Retype the listing below line for line, but only from the line with "Reconstruct this image" down to the line with "C = scene.collection", inclusive. Pictures stay out.

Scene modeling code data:

================================

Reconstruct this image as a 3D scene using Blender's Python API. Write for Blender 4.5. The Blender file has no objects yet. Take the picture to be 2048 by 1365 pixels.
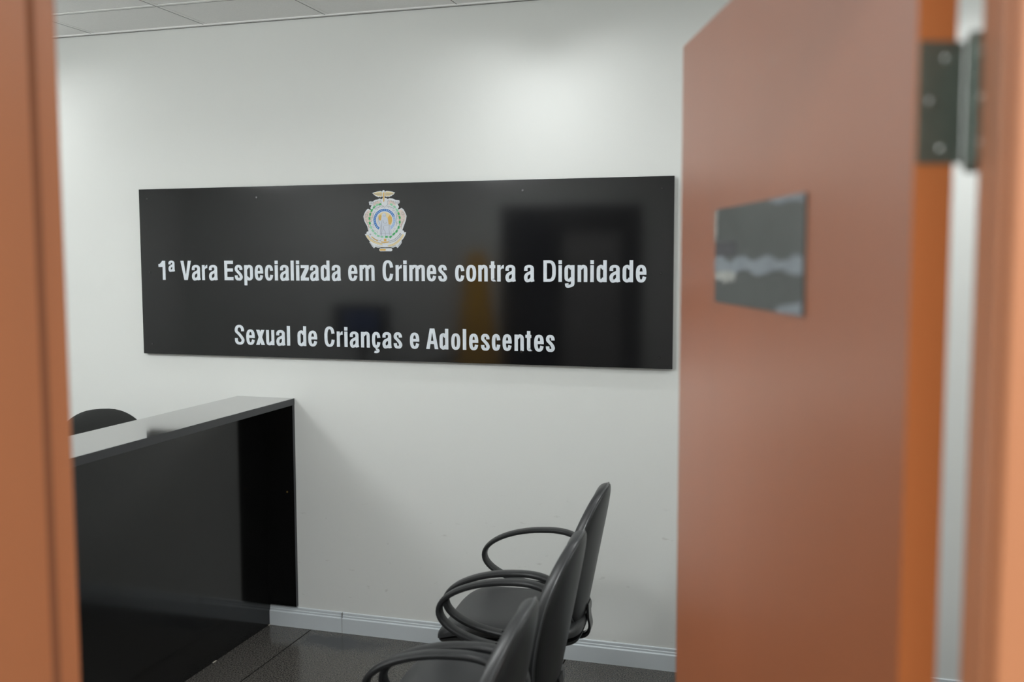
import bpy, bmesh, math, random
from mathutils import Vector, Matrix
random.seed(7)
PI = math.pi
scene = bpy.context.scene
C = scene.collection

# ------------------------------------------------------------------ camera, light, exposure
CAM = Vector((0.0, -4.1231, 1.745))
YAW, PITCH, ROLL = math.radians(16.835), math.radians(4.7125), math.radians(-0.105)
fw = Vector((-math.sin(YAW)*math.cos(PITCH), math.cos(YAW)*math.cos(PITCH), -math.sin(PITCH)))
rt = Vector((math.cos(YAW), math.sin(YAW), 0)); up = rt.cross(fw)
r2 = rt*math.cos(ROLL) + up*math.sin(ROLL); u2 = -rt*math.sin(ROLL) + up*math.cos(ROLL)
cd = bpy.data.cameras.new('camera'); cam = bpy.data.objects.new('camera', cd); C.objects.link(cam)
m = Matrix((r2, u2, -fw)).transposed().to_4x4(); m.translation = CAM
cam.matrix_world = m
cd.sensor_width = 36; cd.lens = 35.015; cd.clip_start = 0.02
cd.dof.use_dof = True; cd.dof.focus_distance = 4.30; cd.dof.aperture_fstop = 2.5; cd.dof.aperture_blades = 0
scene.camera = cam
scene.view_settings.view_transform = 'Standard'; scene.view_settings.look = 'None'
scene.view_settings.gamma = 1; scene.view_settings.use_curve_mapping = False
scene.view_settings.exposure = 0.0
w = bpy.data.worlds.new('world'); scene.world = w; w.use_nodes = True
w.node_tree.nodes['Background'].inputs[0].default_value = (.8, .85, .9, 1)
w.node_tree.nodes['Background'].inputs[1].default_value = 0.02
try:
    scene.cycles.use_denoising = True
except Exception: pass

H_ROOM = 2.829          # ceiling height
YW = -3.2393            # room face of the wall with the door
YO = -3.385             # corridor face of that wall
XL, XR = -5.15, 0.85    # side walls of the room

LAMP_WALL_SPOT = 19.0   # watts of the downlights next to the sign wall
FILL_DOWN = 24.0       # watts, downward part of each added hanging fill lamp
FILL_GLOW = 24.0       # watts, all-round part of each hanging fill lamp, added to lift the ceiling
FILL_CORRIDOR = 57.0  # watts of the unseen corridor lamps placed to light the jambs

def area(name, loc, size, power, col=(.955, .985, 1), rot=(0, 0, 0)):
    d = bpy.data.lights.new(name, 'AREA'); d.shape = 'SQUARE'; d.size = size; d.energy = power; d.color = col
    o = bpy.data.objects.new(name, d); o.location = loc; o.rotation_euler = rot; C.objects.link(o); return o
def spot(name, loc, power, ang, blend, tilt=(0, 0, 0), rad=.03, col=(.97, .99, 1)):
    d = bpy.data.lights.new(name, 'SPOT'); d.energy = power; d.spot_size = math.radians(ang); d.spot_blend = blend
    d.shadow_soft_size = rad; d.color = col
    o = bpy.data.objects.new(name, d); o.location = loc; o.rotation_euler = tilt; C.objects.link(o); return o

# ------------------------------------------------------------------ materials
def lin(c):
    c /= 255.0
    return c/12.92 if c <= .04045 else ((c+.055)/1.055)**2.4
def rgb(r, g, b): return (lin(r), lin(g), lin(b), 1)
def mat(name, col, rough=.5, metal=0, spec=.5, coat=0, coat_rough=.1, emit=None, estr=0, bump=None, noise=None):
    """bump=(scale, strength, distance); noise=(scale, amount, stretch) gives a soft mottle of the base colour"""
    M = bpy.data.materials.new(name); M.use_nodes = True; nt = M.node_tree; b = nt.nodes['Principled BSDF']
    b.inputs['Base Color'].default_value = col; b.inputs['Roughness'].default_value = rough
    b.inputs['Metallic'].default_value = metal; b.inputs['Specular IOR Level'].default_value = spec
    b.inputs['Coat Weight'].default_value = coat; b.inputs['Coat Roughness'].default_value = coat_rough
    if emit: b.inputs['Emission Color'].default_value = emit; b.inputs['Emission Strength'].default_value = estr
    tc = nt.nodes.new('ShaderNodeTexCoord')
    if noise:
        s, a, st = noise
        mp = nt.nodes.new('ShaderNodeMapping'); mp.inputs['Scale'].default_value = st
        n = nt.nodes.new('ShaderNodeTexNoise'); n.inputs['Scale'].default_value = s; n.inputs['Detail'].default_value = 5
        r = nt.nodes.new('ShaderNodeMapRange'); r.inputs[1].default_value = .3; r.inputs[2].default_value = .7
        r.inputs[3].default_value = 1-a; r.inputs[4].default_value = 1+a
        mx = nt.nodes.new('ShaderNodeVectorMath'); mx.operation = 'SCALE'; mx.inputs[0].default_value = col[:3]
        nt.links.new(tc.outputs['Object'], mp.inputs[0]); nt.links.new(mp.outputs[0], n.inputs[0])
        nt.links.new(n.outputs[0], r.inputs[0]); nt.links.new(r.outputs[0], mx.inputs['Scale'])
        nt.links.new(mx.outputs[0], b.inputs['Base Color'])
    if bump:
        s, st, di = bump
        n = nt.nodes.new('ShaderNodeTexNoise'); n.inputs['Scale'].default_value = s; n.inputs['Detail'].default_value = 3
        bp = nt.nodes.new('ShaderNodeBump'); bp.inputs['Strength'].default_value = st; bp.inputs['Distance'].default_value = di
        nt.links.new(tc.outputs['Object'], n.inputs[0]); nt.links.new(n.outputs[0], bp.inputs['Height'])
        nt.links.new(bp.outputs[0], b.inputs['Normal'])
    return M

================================

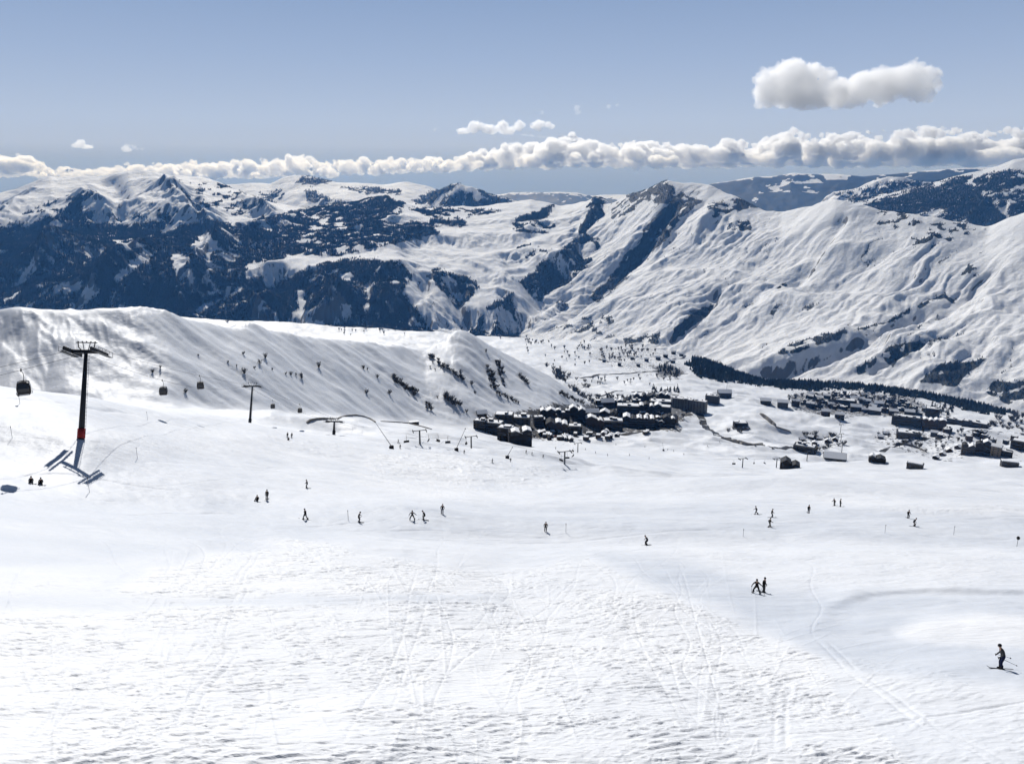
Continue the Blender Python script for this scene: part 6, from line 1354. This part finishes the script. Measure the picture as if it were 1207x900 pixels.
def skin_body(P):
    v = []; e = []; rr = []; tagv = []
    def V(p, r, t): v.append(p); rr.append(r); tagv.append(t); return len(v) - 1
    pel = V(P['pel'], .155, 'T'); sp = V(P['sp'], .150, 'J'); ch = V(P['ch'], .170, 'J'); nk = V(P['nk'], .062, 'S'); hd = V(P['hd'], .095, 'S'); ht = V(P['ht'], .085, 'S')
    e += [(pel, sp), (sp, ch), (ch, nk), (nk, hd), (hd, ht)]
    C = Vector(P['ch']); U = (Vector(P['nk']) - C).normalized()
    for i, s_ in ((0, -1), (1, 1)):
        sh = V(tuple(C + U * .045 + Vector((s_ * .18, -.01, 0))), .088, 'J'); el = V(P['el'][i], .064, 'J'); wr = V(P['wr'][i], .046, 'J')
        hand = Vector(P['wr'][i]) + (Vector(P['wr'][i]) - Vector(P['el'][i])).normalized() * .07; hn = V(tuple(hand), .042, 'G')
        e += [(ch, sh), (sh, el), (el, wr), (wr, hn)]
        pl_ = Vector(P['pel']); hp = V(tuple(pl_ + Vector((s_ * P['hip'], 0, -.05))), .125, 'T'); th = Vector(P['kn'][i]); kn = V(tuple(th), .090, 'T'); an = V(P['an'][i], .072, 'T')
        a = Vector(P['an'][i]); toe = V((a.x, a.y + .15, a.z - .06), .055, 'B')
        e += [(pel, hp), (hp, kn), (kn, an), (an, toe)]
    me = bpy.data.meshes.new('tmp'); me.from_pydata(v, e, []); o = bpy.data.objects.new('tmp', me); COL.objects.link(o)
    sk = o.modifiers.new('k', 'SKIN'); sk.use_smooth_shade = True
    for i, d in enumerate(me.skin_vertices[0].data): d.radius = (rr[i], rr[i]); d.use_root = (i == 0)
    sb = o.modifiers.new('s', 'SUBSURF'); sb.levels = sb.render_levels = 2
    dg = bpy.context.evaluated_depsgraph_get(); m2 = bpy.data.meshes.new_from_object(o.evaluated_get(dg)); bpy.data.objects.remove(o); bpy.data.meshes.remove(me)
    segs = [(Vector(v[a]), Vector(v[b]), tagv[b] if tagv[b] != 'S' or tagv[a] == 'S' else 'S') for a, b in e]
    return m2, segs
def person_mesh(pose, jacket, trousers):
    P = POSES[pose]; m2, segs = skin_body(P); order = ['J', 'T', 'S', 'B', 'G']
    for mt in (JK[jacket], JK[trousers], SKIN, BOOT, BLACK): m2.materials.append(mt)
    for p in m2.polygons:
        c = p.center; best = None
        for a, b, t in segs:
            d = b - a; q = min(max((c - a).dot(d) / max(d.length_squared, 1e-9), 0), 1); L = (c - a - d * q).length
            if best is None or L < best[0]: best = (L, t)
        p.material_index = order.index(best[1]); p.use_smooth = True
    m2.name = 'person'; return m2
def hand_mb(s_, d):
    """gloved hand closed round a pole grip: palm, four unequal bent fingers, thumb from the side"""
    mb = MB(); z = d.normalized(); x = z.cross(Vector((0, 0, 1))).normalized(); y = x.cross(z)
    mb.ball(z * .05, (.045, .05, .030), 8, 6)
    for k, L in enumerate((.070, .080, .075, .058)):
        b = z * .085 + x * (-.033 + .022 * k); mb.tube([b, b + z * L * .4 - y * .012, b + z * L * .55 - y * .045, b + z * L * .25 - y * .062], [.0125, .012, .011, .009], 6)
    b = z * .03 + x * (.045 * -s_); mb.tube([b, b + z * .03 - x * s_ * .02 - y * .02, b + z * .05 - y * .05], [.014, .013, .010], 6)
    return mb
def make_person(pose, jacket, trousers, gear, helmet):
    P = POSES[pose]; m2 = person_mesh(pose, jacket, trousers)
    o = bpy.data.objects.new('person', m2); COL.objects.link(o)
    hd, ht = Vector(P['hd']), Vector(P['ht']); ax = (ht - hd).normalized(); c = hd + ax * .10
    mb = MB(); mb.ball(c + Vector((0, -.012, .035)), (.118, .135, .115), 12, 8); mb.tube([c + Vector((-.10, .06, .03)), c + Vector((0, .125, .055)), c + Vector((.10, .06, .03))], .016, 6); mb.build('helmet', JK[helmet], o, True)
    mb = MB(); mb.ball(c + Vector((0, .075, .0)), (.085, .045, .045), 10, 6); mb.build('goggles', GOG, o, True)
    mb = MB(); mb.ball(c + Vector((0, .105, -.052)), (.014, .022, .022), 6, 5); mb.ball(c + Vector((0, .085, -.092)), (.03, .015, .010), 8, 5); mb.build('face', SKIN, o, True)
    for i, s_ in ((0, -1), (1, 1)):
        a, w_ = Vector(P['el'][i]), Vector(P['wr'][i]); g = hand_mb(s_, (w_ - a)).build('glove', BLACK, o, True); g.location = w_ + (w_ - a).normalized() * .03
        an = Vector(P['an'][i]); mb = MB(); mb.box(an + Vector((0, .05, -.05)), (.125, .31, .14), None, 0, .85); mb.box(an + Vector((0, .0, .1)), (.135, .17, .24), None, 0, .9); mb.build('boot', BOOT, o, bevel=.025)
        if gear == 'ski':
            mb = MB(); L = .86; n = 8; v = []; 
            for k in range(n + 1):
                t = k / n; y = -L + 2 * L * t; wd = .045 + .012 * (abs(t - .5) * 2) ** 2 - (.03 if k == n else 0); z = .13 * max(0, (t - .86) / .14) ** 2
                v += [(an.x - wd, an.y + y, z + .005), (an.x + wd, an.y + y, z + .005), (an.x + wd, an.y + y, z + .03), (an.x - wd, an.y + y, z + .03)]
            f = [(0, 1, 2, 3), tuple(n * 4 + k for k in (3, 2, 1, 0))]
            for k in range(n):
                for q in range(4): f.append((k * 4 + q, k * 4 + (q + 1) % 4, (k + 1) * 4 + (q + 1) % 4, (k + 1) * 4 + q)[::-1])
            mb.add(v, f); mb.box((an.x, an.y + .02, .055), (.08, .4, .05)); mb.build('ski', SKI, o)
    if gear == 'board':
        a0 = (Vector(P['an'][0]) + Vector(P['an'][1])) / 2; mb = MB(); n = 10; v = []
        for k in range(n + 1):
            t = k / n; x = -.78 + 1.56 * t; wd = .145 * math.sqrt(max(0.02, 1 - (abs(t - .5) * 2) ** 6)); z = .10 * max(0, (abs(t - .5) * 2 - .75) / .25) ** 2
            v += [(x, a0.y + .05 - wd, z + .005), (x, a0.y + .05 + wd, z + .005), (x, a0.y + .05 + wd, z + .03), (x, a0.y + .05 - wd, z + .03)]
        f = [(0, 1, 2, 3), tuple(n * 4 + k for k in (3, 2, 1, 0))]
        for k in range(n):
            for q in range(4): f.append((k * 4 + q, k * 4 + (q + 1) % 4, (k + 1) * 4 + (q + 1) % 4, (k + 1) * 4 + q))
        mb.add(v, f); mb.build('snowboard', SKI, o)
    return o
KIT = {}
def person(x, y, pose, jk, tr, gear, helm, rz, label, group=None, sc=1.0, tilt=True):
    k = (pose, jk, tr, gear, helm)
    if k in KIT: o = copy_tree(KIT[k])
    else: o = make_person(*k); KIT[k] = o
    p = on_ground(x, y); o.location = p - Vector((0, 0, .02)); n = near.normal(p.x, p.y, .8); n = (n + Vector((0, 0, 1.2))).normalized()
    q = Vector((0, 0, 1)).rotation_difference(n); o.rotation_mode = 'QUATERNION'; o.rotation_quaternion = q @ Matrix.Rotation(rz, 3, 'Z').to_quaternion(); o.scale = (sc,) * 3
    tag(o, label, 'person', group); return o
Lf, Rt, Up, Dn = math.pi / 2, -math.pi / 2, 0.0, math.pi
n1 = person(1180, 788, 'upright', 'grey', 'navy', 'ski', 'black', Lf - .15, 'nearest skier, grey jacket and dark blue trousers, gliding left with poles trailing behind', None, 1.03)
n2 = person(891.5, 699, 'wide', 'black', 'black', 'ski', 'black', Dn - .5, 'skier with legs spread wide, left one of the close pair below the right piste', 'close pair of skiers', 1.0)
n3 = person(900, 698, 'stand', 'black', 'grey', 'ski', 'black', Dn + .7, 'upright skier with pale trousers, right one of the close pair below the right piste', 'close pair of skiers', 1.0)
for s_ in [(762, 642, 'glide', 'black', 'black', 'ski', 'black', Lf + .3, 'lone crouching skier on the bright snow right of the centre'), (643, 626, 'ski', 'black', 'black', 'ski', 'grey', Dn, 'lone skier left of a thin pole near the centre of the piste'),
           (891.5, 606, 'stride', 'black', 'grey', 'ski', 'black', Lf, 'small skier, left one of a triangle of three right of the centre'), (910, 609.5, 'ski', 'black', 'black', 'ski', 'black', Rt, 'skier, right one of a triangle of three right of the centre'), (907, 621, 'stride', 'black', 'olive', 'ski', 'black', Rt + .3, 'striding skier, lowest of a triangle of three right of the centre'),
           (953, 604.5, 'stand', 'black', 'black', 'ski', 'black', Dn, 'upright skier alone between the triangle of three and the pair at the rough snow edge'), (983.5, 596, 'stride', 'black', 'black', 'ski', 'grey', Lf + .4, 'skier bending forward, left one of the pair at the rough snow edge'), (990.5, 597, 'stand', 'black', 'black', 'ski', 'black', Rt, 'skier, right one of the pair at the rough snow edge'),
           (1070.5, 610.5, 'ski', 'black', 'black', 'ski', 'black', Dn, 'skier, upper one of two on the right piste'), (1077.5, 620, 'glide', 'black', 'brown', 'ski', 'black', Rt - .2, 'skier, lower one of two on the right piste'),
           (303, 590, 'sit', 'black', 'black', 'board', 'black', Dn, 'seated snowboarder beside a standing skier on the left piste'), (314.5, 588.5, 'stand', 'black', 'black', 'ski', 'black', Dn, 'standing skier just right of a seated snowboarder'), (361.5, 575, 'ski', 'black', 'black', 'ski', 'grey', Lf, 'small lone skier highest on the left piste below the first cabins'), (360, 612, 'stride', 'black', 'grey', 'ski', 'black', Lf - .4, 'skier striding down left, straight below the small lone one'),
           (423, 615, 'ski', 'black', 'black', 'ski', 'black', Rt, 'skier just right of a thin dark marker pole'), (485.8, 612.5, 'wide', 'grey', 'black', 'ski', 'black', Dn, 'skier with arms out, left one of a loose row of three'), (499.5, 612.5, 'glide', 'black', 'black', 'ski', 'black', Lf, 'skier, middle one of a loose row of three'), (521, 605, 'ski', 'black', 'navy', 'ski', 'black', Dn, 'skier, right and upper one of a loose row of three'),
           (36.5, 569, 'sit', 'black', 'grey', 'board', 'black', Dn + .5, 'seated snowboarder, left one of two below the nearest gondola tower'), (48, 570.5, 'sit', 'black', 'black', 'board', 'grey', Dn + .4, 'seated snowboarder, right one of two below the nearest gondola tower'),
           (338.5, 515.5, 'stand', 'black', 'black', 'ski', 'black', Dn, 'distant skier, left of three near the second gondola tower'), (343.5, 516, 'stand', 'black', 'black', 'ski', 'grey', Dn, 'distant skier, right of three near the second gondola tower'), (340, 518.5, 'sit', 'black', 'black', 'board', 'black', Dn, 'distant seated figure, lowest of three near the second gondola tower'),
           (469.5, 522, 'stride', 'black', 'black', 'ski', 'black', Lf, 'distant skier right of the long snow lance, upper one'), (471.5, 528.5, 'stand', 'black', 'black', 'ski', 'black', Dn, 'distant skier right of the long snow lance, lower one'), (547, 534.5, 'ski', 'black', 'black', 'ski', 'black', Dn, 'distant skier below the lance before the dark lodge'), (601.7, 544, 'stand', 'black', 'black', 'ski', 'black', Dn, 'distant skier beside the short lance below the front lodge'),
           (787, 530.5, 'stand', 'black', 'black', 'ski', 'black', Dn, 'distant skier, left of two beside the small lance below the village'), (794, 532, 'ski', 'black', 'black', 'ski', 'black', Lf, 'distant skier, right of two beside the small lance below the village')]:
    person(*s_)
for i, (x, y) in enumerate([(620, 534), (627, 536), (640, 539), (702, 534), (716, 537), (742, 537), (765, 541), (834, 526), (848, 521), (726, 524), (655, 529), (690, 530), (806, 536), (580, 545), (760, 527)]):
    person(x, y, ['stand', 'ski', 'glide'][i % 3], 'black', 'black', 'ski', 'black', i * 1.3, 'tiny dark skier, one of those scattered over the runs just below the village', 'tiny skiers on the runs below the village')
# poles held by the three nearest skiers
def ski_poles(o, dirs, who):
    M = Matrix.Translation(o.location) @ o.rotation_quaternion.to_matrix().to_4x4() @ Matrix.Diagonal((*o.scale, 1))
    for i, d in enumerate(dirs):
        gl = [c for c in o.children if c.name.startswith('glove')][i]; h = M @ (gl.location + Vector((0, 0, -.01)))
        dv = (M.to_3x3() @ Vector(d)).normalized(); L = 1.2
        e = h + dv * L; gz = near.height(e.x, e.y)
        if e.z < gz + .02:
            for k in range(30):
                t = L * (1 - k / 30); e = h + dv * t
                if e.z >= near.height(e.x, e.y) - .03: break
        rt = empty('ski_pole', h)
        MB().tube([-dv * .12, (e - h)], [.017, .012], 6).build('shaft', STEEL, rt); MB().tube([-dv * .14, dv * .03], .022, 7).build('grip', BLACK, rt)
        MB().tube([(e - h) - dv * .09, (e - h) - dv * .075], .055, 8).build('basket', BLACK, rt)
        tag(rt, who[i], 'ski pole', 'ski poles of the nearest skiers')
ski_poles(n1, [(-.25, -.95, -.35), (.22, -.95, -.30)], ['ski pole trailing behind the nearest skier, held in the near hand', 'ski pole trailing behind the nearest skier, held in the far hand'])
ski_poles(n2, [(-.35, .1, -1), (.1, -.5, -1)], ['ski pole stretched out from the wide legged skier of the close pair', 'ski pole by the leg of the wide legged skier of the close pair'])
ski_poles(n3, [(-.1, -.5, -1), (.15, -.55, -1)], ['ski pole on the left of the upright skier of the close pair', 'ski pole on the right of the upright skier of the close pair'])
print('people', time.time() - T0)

================================

→ **Final result**
Reconstruct this image as a 3D scene using Blender's Python API. Write for Blender 4.5. The Blender file has no objects yet. Take the picture to be 2048 by 1365 pixels.
import bpy, bmesh, math, random
from mathutils import Vector, Matrix
random.seed(7)
PI = math.pi
scene = bpy.context.scene
C = scene.collection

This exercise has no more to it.